Next step for Wikileaks: Crowdsourcing classified data
U.S. condemns publication, but its response to breach is uncertain
Computerworld - WASHINGTON - The release on Sunday by Wikileaks of more than 90,000 documents about military operations in Afghanistan may just be the start of problems for the U.S. government.
The online publication of the documents, which offer an inside -- and potentially embarrassing -- look at the war in Afghanistan between 2004 and the end of 2009, represent a failure by the U.S. to control its classified data from insider threat. And it throws open to the whole world a chance to crowdsource the information the documents contain.
With that in mind, Wikileaks' Editor-In-Chief Julian Assange on Monday urged intrepid researchers to cull the documents for information that the group -- and three publications given access to them -- have yet to uncover. Assange said that Excel, one of the formats in which the material was released, might be the best way to sort through it.
During a news conference that was webcast, he even guided would-be researchers, saying they could use a search term such as "children" to parse the data for casualty reports.
When mining the documents for information, it's important search for something "quite broad...," he said. "Don't tell the data what your prejudices are, but rather let the data tell you what it is."
Now that the secret data has been made public, Assange said he expects academics, students and computer programmers to "come in and do a better job than we have with this presentation."
The release of the documents drew a sharp response from James Jones, President Obama's National Security Advisor. In a statement, Jones said that the U.S. "strongly condemns the disclosure of classified information by individuals and organizations which could put the lives of Americans and our partners at risk, and threaten our national security."
Assange defended the release for the unfiltered picture it provides of the horrors of war. "The real story of this material is that it's war - it's one damn thing after another," he said.
At one point today, Wikileaks had 23,000 concurrent users downloading the trove of documents. At times, the main site appeared inaccessible, but a separate site set up by Wikileaks, the Afghan War Diary, appeared to be a doing a little better at keeping up with demand.

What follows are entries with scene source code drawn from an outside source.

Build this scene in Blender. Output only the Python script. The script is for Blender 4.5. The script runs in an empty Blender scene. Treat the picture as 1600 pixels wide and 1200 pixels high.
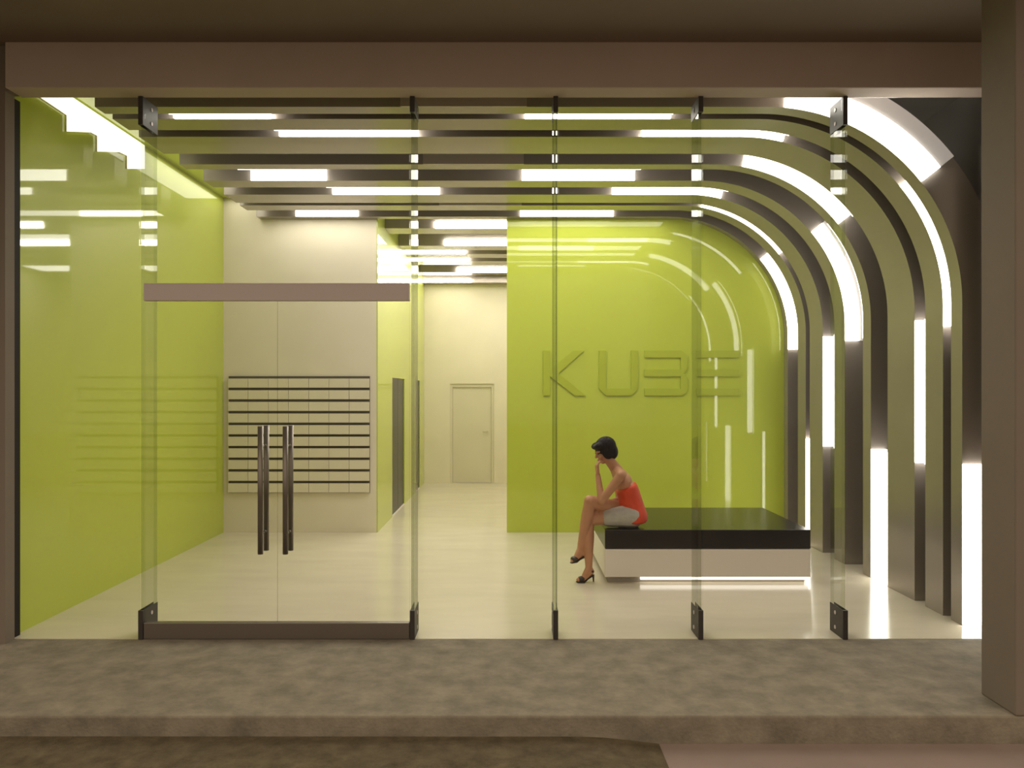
import bpy, bmesh, math, random
from mathutils import Vector, Matrix
random.seed(4)
PI = math.pi
scene = bpy.context.scene
C = scene.collection

# ------------------------------------------------------------------ camera, sky, lights, exposure
F = 1200.0                                   # focal length in pixels of the 1600 px frame
EYE = 1.75
HOR = 610.0
cam_d = bpy.data.cameras.new('camera')
cam_d.sensor_width = 36.0
cam_d.lens = 36.0 * F / 1600.0
cam_d.shift_y = 10.0 / 1600.0
cam_d.clip_start = 0.05
cam = bpy.data.objects.new('camera', cam_d)
cam.location = (0, 0, EYE)
cam.rotation_euler = (PI / 2, 0, 0)
C.objects.link(cam)
scene.camera = cam

world = bpy.data.worlds.new('dusk_sky')
scene.world = world
world.use_nodes = True
bg = world.node_tree.nodes['Background']
wn, wl_ = world.node_tree.nodes, world.node_tree.links
wtc = wn.new('ShaderNodeTexCoord')
wsep = wn.new('ShaderNodeSeparateXYZ')
wramp = wn.new('ShaderNodeValToRGB')            # dusk glow overhead, dark towards the horizon
wl_.new(wtc.outputs['Generated'], wsep.inputs['Vector'])
wl_.new(wsep.outputs['Z'], wramp.inputs['Fac'])
wl_.new(wramp.outputs['Color'], bg.inputs['Color'])
SKY = (1.0, 0.83, 0.63)
e = wramp.color_ramp.elements
e[0].position = 0.05; e[0].color = (*[c * 0.40 for c in SKY], 1)
e[1].position = 0.60; e[1].color = (*SKY, 1)
bg.inputs['Strength'].default_value = 0.44

scene.view_settings.view_transform = 'Standard'
scene.view_settings.look = 'None'
scene.view_settings.gamma = 1.0
scene.view_settings.exposure = 1.45
scene.view_settings.use_curve_mapping = False
scene.cycles.max_bounces = 12
scene.cycles.diffuse_bounces = 5
scene.cycles.glossy_bounces = 6
scene.cycles.transparent_max_bounces = 24
scene.cycles.sample_clamp_indirect = 6.0
scene.cycles.caustics_reflective = False
scene.cycles.caustics_refractive = False

STRIP_POWER = 3.2
BACK_POWER = 3.0
CORRIDOR_POWER = 16.0
REFLECTION_POWER = 0.55
PALE = 0.10

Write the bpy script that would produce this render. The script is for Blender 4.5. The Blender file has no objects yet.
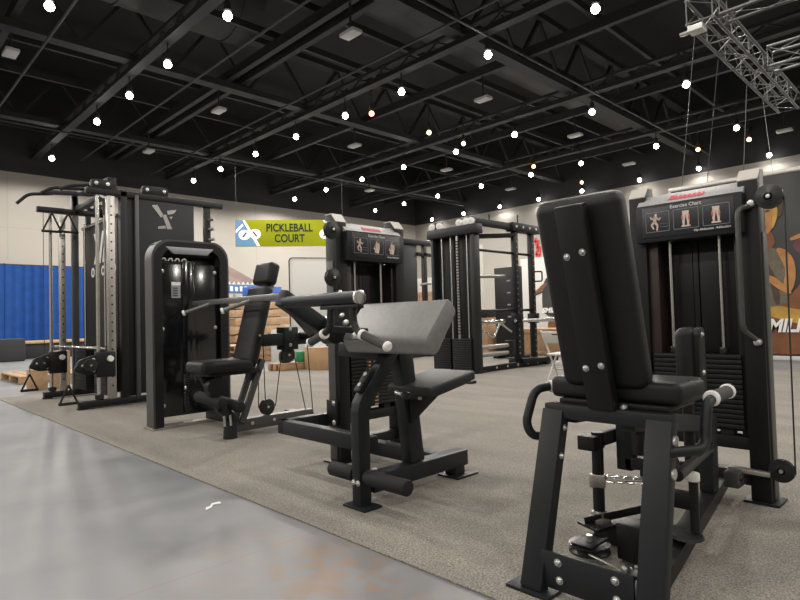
import bpy, bmesh, math, random
from mathutils import Vector, Matrix, noise
random.seed(7)
S = bpy.context.scene
COL = S.collection

# ------------------------------------------------------------------ camera
YAW = math.radians(44.5); PITCH = math.atan(18 / 575.0); ROLL = 0.0275
R = Vector((math.sin(YAW), math.cos(YAW), 0)); FW = Vector((-math.cos(YAW), math.sin(YAW), 0)); UP = Vector((0, 0, 1))
F = FW * math.cos(PITCH) + UP * math.sin(PITCH)
U1 = UP * math.cos(PITCH) - FW * math.sin(PITCH)
R2 = R * math.cos(ROLL) - U1 * math.sin(ROLL)
U2 = U1 * math.cos(ROLL) + R * math.sin(ROLL)
cd = bpy.data.cameras.new('camera'); cam = bpy.data.objects.new('camera', cd); COL.objects.link(cam)
cd.sensor_fit = 'HORIZONTAL'; cd.sensor_width = 36.0; cd.lens = 575 / 800 * 36.0
cd.clip_start = 0.05; cd.clip_end = 200
cam.matrix_world = Matrix(((R2.x, U2.x, -F.x, 0), (R2.y, U2.y, -F.y, 0), (R2.z, U2.z, -F.z, 0.9), (0, 0, 0, 1)))
S.camera = cam
# ------------------------------------------------------------------ view, world, light levels
S.view_settings.view_transform = 'Standard'; S.view_settings.look = 'None'
S.view_settings.exposure = 0.0; S.view_settings.gamma = 1.0; S.view_settings.use_curve_mapping = False
W = bpy.data.worlds.new('hall_world'); S.world = W; W.use_nodes = True
W.node_tree.nodes['Background'].inputs[0].default_value = (0.9, 0.92, 1.0, 1)
W.node_tree.nodes['Background'].inputs[1].default_value = 0.03
LAMP_W = 470.0      # each hall lamp
LAMP_GLOW = 40.0

def hall_light(x, y, z, w=LAMP_W, col=(1, 0.95, 0.88)):
    l = bpy.data.lights.new('hall_lamp_light', 'SPOT'); l.energy = w; l.color = col
    l.spot_size = math.radians(174); l.spot_blend = 0.25; l.shadow_soft_size = 0.14
    o = bpy.data.objects.new('hall_lamp_light', l); COL.objects.link(o); o.location = (x, y, z)
    return o

# ------------------------------------------------------------------ materials
def mat(name, col, rough=0.5, metal=0.0, spec=0.5, noise_amt=0.0, noise_scale=30.0, bump=0.0, bump_scale=200.0, emit=None, es=0.0, coat=0.0):
    m = bpy.data.materials.new(name); m.use_nodes = True
    n = m.node_tree.nodes; l = m.node_tree.links; b = n['Principled BSDF']
    b.inputs['Base Color'].default_value = (*col, 1); b.inputs['Roughness'].default_value = rough
    b.inputs['Metallic'].default_value = metal; b.inputs['Specular IOR Level'].default_value = spec
    b.inputs['Coat Weight'].default_value = coat
    tc = n.new('ShaderNodeTexCoord')
    if noise_amt > 0:
        t = n.new('ShaderNodeTexNoise'); t.inputs['Scale'].default_value = noise_scale; t.inputs['Detail'].default_value = 4
        r = n.new('ShaderNodeValToRGB')
        r.color_ramp.elements[0].position = 0.3; r.color_ramp.elements[1].position = 0.7
        r.color_ramp.elements[0].color = (*[c * (1 - noise_amt) for c in col], 1)
        r.color_ramp.elements[1].color = (*[min(1, c * (1 + noise_amt)) for c in col], 1)
        l.new(tc.outputs['Object'], t.inputs['Vector']); l.new(t.outputs['Fac'], r.inputs['Fac']); l.new(r.outputs['Color'], b.inputs['Base Color'])
    if bump > 0:
        t = n.new('ShaderNodeTexNoise'); t.inputs['Scale'].default_value = bump_scale; t.inputs['Detail'].default_value = 2
        bp = n.new('ShaderNodeBump'); bp.inputs['Strength'].default_value = bump; bp.inputs['Distance'].default_value = 0.002
        l.new(tc.outputs['Object'], t.inputs['Vector']); l.new(t.outputs['Fac'], bp.inputs['Height']); l.new(bp.outputs['Normal'], b.inputs['Normal'])
    if emit:
        b.inputs['Emission Color'].default_value = (*emit, 1); b.inputs['Emission Strength'].default_value = es
    return m

M = {}
M['frame'] = mat('charcoal_powder_coat', (0.0115, 0.0135, 0.016), 0.45, 0.0, 0.3, 0.08, 60, 0.15, 900)
M['black'] = mat('black_powder_coat', (0.0075, 0.0075, 0.008), 0.45, 0.0, 0.3, 0.1, 60, 0.15, 900)
M['grey_frame'] = mat('grey_powder_coat', (0.06, 0.06, 0.06), 0.4, 0.2, 0.5, 0.06, 60)
M['shroud'] = mat('black_shroud', (0.008, 0.008, 0.0085), 0.4, 0.0, 0.3, 0.1, 12)
M['shroud_reflect'] = mat('shroud_red_reflection', (0.028, 0.017, 0.015), 0.4, 0.0, 0.3, 0.1, 12)  # reddish reflection on the inner side wall, tinted into the shroud colour
M['gloss'] = mat('gloss_black_acrylic', (0.004, 0.004, 0.005), 0.14, 0.0, 0.6, 0.05, 5, coat=0.4)
M['vinyl'] = mat('black_vinyl', (0.0075, 0.0075, 0.008), 0.48, 0.0, 0.32, 0.12, 40, 0.4, 350)
M['vinyl_mid'] = mat('dark_grey_vinyl', (0.022, 0.022, 0.022), 0.55, 0.0, 0.3, 0.08, 40, 0.4, 350)
M['vinyl_sheen'] = mat('sheen_grey_vinyl', (0.19, 0.19, 0.187), 0.42, 0.0, 0.45, 0.08, 40, 0.4, 350)  # elbow pad grey, lightened so the colour carries its sheen
M['chrome'] = mat('chrome_steel', (0.62, 0.62, 0.6), 0.22, 1.0, 0.5, 0.05, 20)
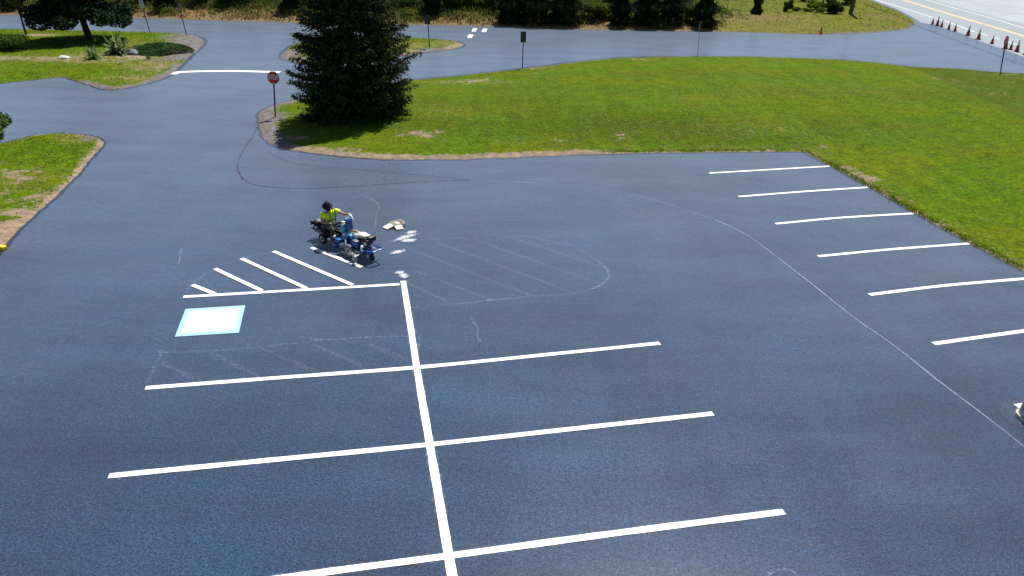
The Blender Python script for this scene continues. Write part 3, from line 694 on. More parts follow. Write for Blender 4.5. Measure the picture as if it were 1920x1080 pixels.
def bush(px,py,rx,h,m,label,n=3500,ls=.2,name='bush',group=None,cat='bush'):
    p=atb(px,py); root=empty(name,p,random.uniform(0,6),label,cat,group)
    st=MB()
    for i in range(6):
        a=i*1.05+random.random(); st.tube([(0,0,-.05),(math.cos(a)*rx*.3,math.sin(a)*rx*.3,h*.4),(math.cos(a)*rx*.6,math.sin(a)*rx*.6,h*.75)],lambda u:.03*(1-u)+.006,5)
    st.build('stems',M['bark'],root)
    cl=lumpy(rx*.8,rx*.8,h*.42,h*.48,11,.42); leaf_mesh('leaves',clump_points([(a,b,max(c,.2*h),d,e,f) for a,b,c,d,e,f in cl],n),ls,M[m],root,.3,.65)
    return root
G='bushes along the far bank'
for a in [(20,14,2.2,3,'bushdark','dark bush on the bank at the far left, behind the thin young tree'),
 (270,8,2.2,2.6,'bush','green bush on the bank behind the white lettered sign'),
 (375,12,1.8,2.0,'bushdark','low dark bush just right of the faded grey sign'),
 (425,11,2.0,2.6,'bush','green bush on the bank above the middle of the left drive'),
 (462,9,1.9,2.8,'bushdark','dark green bush right of the green one on the left bank'),
 (505,6,2.0,2.4,'weedgreen','olive bush on the bank halfway to the tall spruce'),
 (760,16,2.2,2.6,'bush','green bush on the bank just right of the tall spruce'),
 (848,18,2.3,3.0,'bush','leafy green bush right of the evergreen behind the median sign'),
 (888,16,2.6,3.2,'bright','bright green bush above the square lane markings'),
 (925,22,1.9,2.6,'bush','green bush left of the first dark evergreen'),
 (1118,36,2.3,2.4,'weedgreen','olive bush between the dark evergreens'),
 (1138,20,2.0,2.8,'bright','bright bush behind the olive one, by the fence post'),
 (1290,42,1.6,2.0,'weedgreen','yellow-green bush between the last two dark evergreens'),
 (1285,12,2.0,2.5,'bright','bright green bush behind the last two dark evergreens'),
 (1475,23,.9,1.9,'bush','small upright green bush right of the small lone evergreen'),
 (1563,27,1.9,2.2,'bushdark','dark round bush left of the wooden utility pole'),
 (1530,19,1.6,1.5,'bright','bright green bush by the yellow guy guard'),
 (1505,4,1.3,1.3,'bush','small green bush at the top edge, left of the guy guard'),
 (1588,12,1.5,1.6,'bright','bright green bush touching the left of the utility pole')]:
    bush(*a[:5],a[5],n=int(1500*a[2]*a[3]**.6),group=G)
for px,py,lb in ((1492,22,'low leafy clump in the row, next to the small upright bush'),(1512,23,'low leafy clump in the middle of the row left of the dark round bush'),(1535,25,'low leafy clump touching the dark round bush')): bush(px,py,.9,.7,'bush',lb,900,.16,group='low clumps left of the dark round bush')

# rough weeds on the bank
def tufts(name,pts,hgt,wd,m,kind='stuff',k=3):
    n=len(pts); P=np.repeat(pts,k,0); N_=len(P); a=rng.uniform(0,2*np.pi,N_); h=hgt*rng.uniform(.5,1.3,N_); l=rng.uniform(.1,.9,N_)*h
    w=wd*rng.uniform(.6,1.4,N_); b=a+np.pi/2
    j=rng.normal(0,wd*1.2,(N_,2))
    base=P+np.column_stack([j,np.zeros(N_)])
    A=base+np.column_stack([np.cos(b)*w/2,np.sin(b)*w/2,np.full(N_,-.02)]); B=base-np.column_stack([np.cos(b)*w/2,np.sin(b)*w/2,np.full(N_,.02)])
    Cc=base+np.column_stack([np.cos(a)*l,np.sin(a)*l,h])
    V=np.stack([A,B,Cc],1).reshape(-1,3); me=bpy.data.meshes.new(name)
    me.vertices.add(3*N_); me.vertices.foreach_set('co',V.ravel()); me.loops.add(3*N_); me.loops.foreach_set('vertex_index',np.arange(3*N_))
    me.polygons.add(N_); me.polygons.foreach_set('loop_start',np.arange(N_)*3); me.polygons.foreach_set('loop_total',np.full(N_,3))
    me.update(calc_edges=True); add_rnd(me,rng.random(N_)); me.materials.append(m)
    o=bpy.data.objects.new(name,me); col.objects.link(o); o['kind']=kind; return o
def scatter_poly(outline,n,cond=None,hf=None,atf=None):
    O=[(p[0],p[1]) for p in outline]; xs=[p[0] for p in O]; ys=[p[1] for p in O]; 
    X=rng.uniform(max(min(xs),-75),min(max(xs),80),n*3); Y=rng.uniform(min(ys),min(max(ys),125),n*3)
    v=np.abs(X)<Y*.72+4; X=X[v];Y=Y[v]
    k=inside(X,Y,O); X=X[k];Y=Y[k]; d=seg_dist(X,Y,O)
    if cond is not None: k=cond(X,Y,d); X=X[k];Y=Y[k];d=d[k]
    X=X[:n];Y=Y[:n];d=d[:n]
    return np.column_stack([X,Y,hf(X,Y,d)])
def leftish(X,Y,d):
    e=Y-np.interp(X,BE[:,0],BE[:,1]); return (rng.random(X.shape)<np.clip((24-X)/6,0,1))&(d>.3)&(e<14)
pts=scatter_poly(bank,9000,leftish,bank_h); tufts('dry_weeds',pts,.26,.10,M['weed'])
def gr(X,Y,d):
    e=Y-np.interp(X,BE[:,0],BE[:,1]); return (rng.random(X.shape)<np.clip((24-X)/6,0,1)*np.clip(e/5-.3,.05,1))&(d>.8)&(e<22)
pts=scatter_poly(bank,18000,gr,bank_h); tufts('green_weeds',pts,.6,.14,M['weedgreen'])
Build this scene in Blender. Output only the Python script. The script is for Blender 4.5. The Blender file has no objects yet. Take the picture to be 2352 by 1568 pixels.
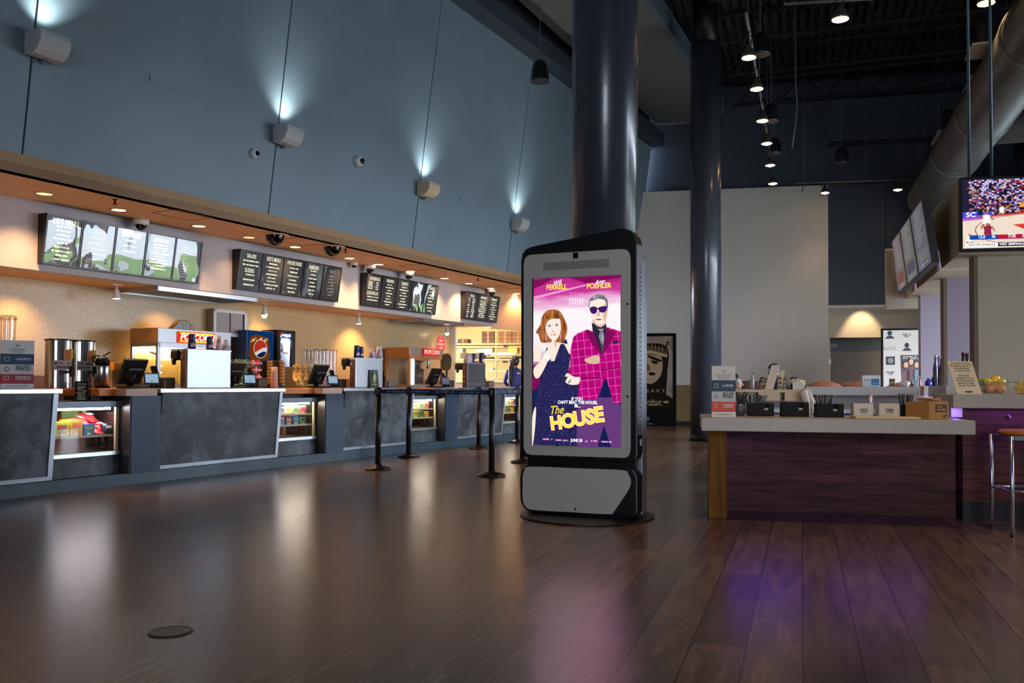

For the U.S and its information security policy, the document leaking "is quite a big deal, because it illustrates the extraordinary asymmetric power that a leaker can have -- especially when aided by an outfit like Wikileaks," said Steven Aftergood, who heads up the Project on Government Secrecy at the Federation of American Scientists.
A number of scenarios could emerge from the leak, said Aftergood. Government officials might decide that the documents are of "no great threat to national security" and that agencies should be less inclined to mark a document secret. Or the leak could lead to "growing impatience" over the government's broad classification restrictions.